### [Brief]
Leaving out every picture, copy the lines of the data exactly, from the first through the line containing "random.seed(4)".

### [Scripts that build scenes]
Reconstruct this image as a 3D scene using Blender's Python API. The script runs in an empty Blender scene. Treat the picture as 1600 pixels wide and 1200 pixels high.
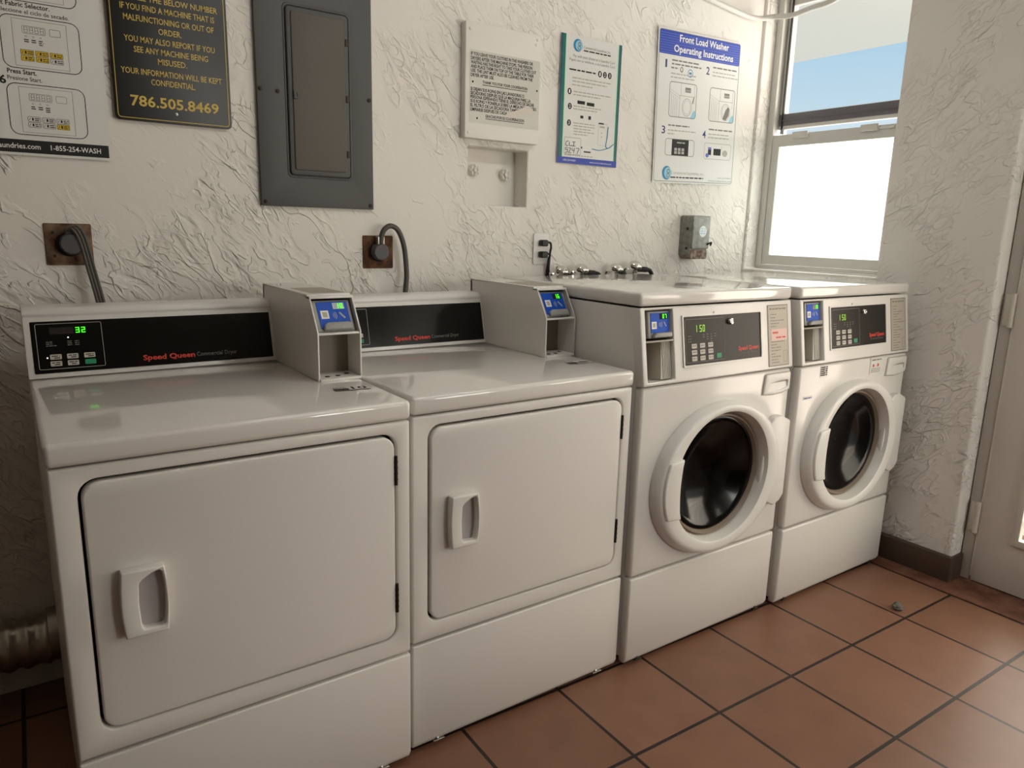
import bpy, bmesh, math, random
from mathutils import Vector, Matrix
S = bpy.context.scene
COL = S.collection
random.seed(4)

# ------------------------------------------------------------------ camera
cam_d = bpy.data.cameras.new('camera'); cam = bpy.data.objects.new('camera', cam_d); COL.objects.link(cam)
_r = Vector((0.82078296, -0.57068194, 0.02524777)); _u = Vector((0.09921528, 0.18594398, 0.97753832)); _f = Vector((0.56255814, 0.79984183, -0.20924002))
cam.matrix_world = Matrix(((_r.x, _u.x, -_f.x, -0.7113), (_r.y, _u.y, -_f.y, -1.3997), (_r.z, _u.z, -_f.z, 1.2938), (0, 0, 0, 1)))
cam_d.sensor_fit = 'HORIZONTAL'; cam_d.sensor_width = 36.0; cam_d.lens = 1135.07 / 1600 * 36; cam_d.clip_start = 0.02
S.camera = cam

# ------------------------------------------------------------------ world, lights, exposure
w = bpy.data.worlds.new('daylight_sky'); S.world = w; w.use_nodes = True
nt = w.node_tree; nt.nodes.clear()
o = nt.nodes.new('ShaderNodeOutputWorld'); b = nt.nodes.new('ShaderNodeBackground'); tc = nt.nodes.new('ShaderNodeTexCoord')
sx = nt.nodes.new('ShaderNodeSeparateXYZ'); cr = nt.nodes.new('ShaderNodeValToRGB'); mp = nt.nodes.new('ShaderNodeMapRange')
nt.links.new(tc.outputs['Generated'], sx.inputs[0]); nt.links.new(sx.outputs['Z'], mp.inputs['Value'])
mp.inputs['From Min'].default_value = -1; mp.inputs['From Max'].default_value = 1
nt.links.new(mp.outputs[0], cr.inputs[0]); nt.links.new(cr.outputs[0], b.inputs[0]); nt.links.new(b.outputs[0], o.inputs[0])
e = cr.color_ramp.elements
e[0].position = 0.0; e[0].color = (1.0, 0.97, 0.9, 1); e[1].position = 1.0; e[1].color = (0.28, 0.52, 0.9, 1)
for p_, c_ in ((0.46, (1.0, 0.98, 0.93, 1)), (0.53, (0.86, 0.95, 1.0, 1)), (0.62, (0.50, 0.74, 0.95, 1))):
    q_ = e.new(p_); q_.color = c_
b.inputs[1].default_value = 0.95

LAMP = 22.0                                                             # radiance of the ceiling lamp tubes
def area(name, loc, target, sx_, sy_, power, color):
    l = bpy.data.lights.new(name, 'AREA'); l.shape = 'RECTANGLE'; l.size = sx_; l.size_y = sy_; l.energy = power; l.color = color
    ob = bpy.data.objects.new(name, l); COL.objects.link(ob); ob.location = loc
    ob.rotation_euler = (Vector(target) - Vector(loc)).to_track_quat('-Z', 'Y').to_euler()
    return ob
area('door_daylight', (3.3, -1.90, 1.30), (0.0, -1.90, 1.10), 3.5, 2.2, 172, (1.0, 0.83, 0.68))
_a = area('window_daylight', (3.5, 0.1, 1.35), (2.2, 0.5, 1.45), 1.3, 1.1, 26, (1.0, 0.96, 0.96)); _a.data.spread = math.radians(110)
area('front_fill_daylight', (1.68, -3.60, 1.45), (1.55, 0, 1.2), 0.96, 1.16, 43, (1.0, 0.92, 0.85))  # added front fill, set behind an assumed window
S.view_settings.view_transform = 'Standard'; S.view_settings.look = 'None'; S.view_settings.gamma = 1.0
S.view_settings.use_curve_mapping = False; S.view_settings.exposure = -0.12

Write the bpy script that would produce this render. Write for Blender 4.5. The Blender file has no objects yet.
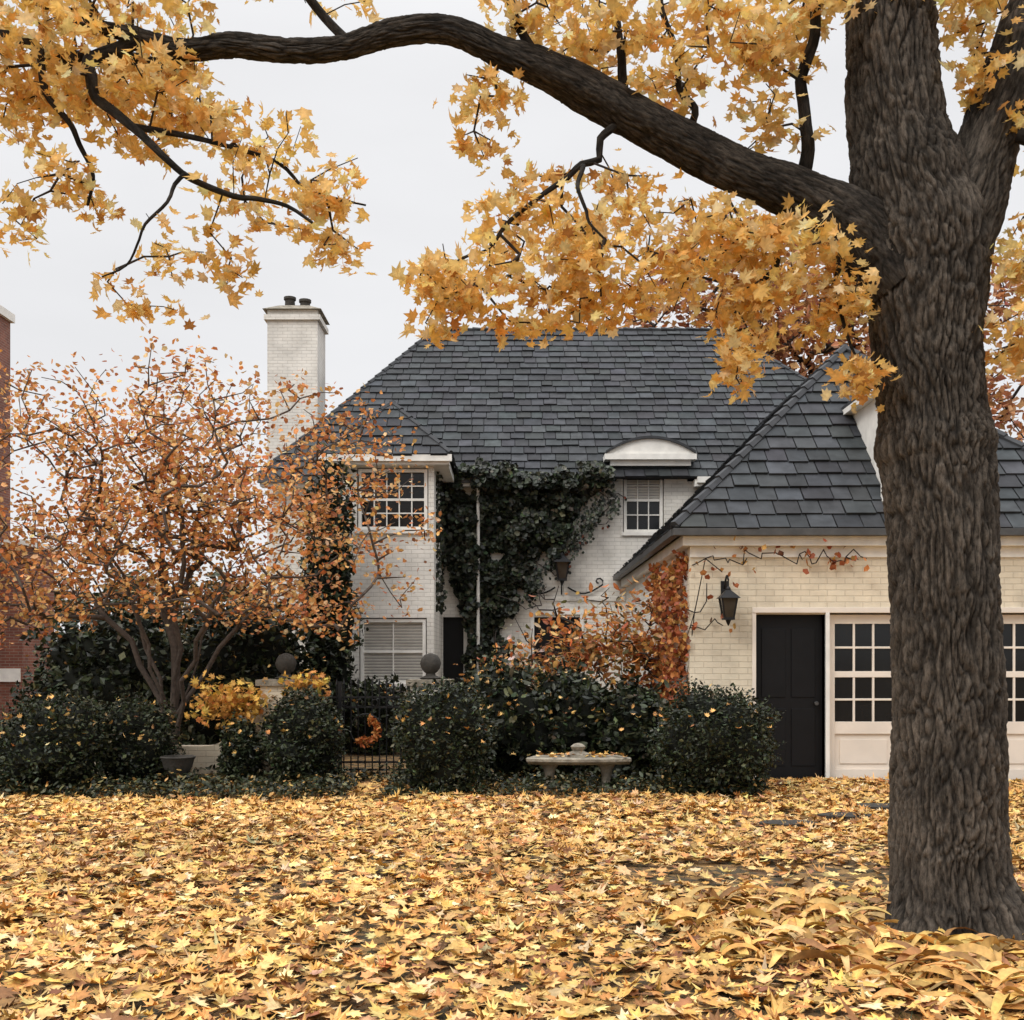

### [Written solution]
Reconstruct this image as a 3D scene using Blender's Python API. The script runs in an empty Blender scene. Treat the picture as 1600 pixels wide and 1200 pixels high.
import bpy, bmesh, math, random
from mathutils import Vector, Matrix
S = bpy.context.scene
COL = S.collection
random.seed(4)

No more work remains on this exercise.